Thursday, March 12, 2015

MY FAVOURITE COMICS PAGE


Not really. But that was the open call that went out as part of the “Comics, So What?” event that took place recently, arranged by Chris Murray and Phillip Vaughan at The University of Dundee.

Attendees were invited to discuss favourite comic pages and why they liked them. I went along armed with two related pages.

Photo by Damon Herd.

As I said on the day, choosing your favourite comics page is an impossible task, so what I decided to do was concentrate on the first page I can remember appreciating for the comics storytelling devices it used, as opposed to purely enjoying the story for what was happening in it. I had definitely read comics prior to this, such as The Dandy and Spider-Man, but here is where I took a step towards appreciating comics for being comics…


This is Star Wars by Roy Thomas and Howard Chaykin, which puts us in the late 1970s. It would have been a case of me asking my Dad for this because it said Star Wars in big letters on it, in much the same way that I wanted the ice lolly, bubble gum cards, etc.

To set up the story of this page: As the cantina sequence in the movie had been so memorable and popular with audiences, one of the first things to occur in the comics was a visit to a similar establishment. Over the preceding couple of pages, the green lizard alien shown here has been bullying Han Solo, who at first displays his usual bravura self in dealing with this, and tells his aggressor to get lost before his wookiee friend beats him up. But Chewbacca has taken a temporary leave of absence and as Solo realises his predicament, so do we as readers. The lizard throws Solo across the room in the last panel of the page before this one.

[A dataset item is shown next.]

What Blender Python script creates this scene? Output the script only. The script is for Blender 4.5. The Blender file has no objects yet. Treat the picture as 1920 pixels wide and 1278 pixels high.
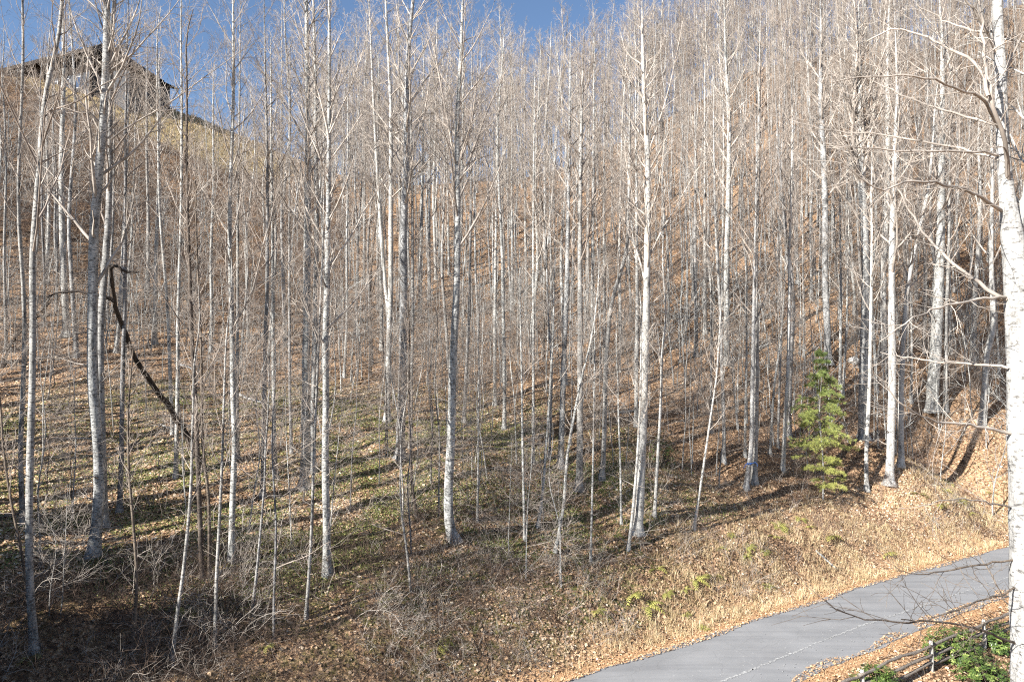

In the first panel above he lands in the arms of Chewie. We now know where the story is going. The tables have been turned and Chewbacca is hopefully going to put the alien in his place. The page builds up nicely to this, the bully now going from offensively cocksure to scared.

Crucially, and the part that impressed me as a kid, was that we do not get to see the point of impact when Chewbacca moves from passive to aggressive. The scene switches to outside and the lizard is smashing through the window – we are left to picture for ourselves Chewbacca hitting him.


A couple of years after I read that, the 1962 Hulk page above by Stan Lee and Jack Kirby was reprinted in a UK Hulk Annual. They were printed on nicer paper than the US comics, explaining the clarity of the page over the Star Wars one. I’ve written about it on this blog before, and decided to take it along for this talk as Kirby is applying the same device as Chaykin i.e. we don’t get to see the Hulk hitting the Human Cannonball.
This page also has a lot of other artistic merits; the movement and weight of the Hulk is dramatically shown in the third, fourth, fifth and seventh panels. The extreme angle switches for each panel are cleverly designed and effortless for the reader to understand. It’s a great example of Kirby’s prowess.

The decision to not actually depict the hero striking the villain in these two pages gives us two examples of the story telling trope of showing, and not telling. This practice does not apply only to physical action, but that was a great place to start for me as a kid.


Twenty years later Scott McCloud explained this in his very influential book Understanding Comics, but I was lucky enough to pick it up firsthand while sitting on my couch eating sweets and reading about Star Wars and The Hulk.